9 reasons I don’t want a boyfriend; and why you should get over it.

Have you ever met an amazing person, found out they were single, and automatically thought “something must be wrong with them”. Don’t act like you’ve never done it. I know I have.

But isn’t it time to get over that stigma?  In the past 7 months with no boyfriend, I have had countless fun-filled weekends with my best friends, focused on my hobbies, and spent time reflecting on myself. And in those past few months I have come to a realization; I don’t want a boyfriend. At least not for now. And here is why:

  1. I can do whatever the fuck I want, whenever I want. With no one to answer to and no one to argue with.
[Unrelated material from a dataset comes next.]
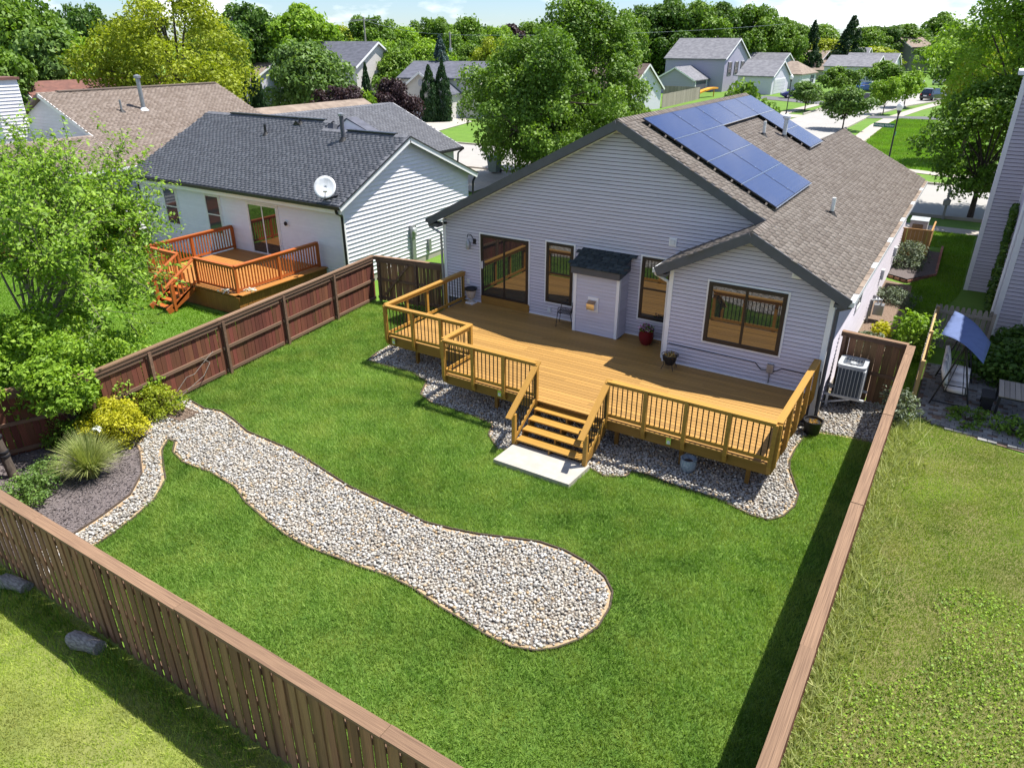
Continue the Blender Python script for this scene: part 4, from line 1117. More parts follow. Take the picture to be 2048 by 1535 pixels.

Do you know how nice that is?
  2. I get to spend time with my wide (and spectacular) circle of friends more often.
  3. I’ve been to Vegas twice in the last few months and I am leaving for Mexico next week. Places that I probably wouldn’t have gone if I was in a relationship. Basically, I still get to be selfish for a little bit longer. And at 22 I think that’s completely fair. (P.S. For me to want to stop being selfish with my time, it’s going to take a lot more than a Facebook/text message.)
  4. I’m not putting off my goals anymore. Improving in photography is something important to me, so I am taking a portrait photography class in my free time and it is paying off.
  5. I spent all the recent holidays with MY family.
  6. I haven’t found anyone worth getting off the market for. Yes, there is no such thing as perfection, but there is also nothing wrong with being picky. (*Disclaimer* the line “it’s not you it’s me” IS a real thing, believe me, I’ve gone on dates with awesome guys. Doesn’t mean I want to date ’em.)
  7. I am learning new things about myself. Haleigh took me to a EDM concert for the first time last weekend. Guess what? I loved it. Didn’t even know I’d been missing out on that culture for so long. I like being open to new experiences with nothing holding me back.
  8. I am taking care of my body. Working out and eating healthy are two of my other main goals right now.
  9. My happiness isn’t constantly revolving around another person.  This is a big one for me because in the past I’ve let my boyfriends control my happiness. They could easily steal it away anytime things went south. I feel like this has been my biggest area of growth because I can make my own happiness, and eventually another person will just ADD to that joy.

I feel lucky that I have this time to myself. I know I’ll be a better person when the right guy does come along.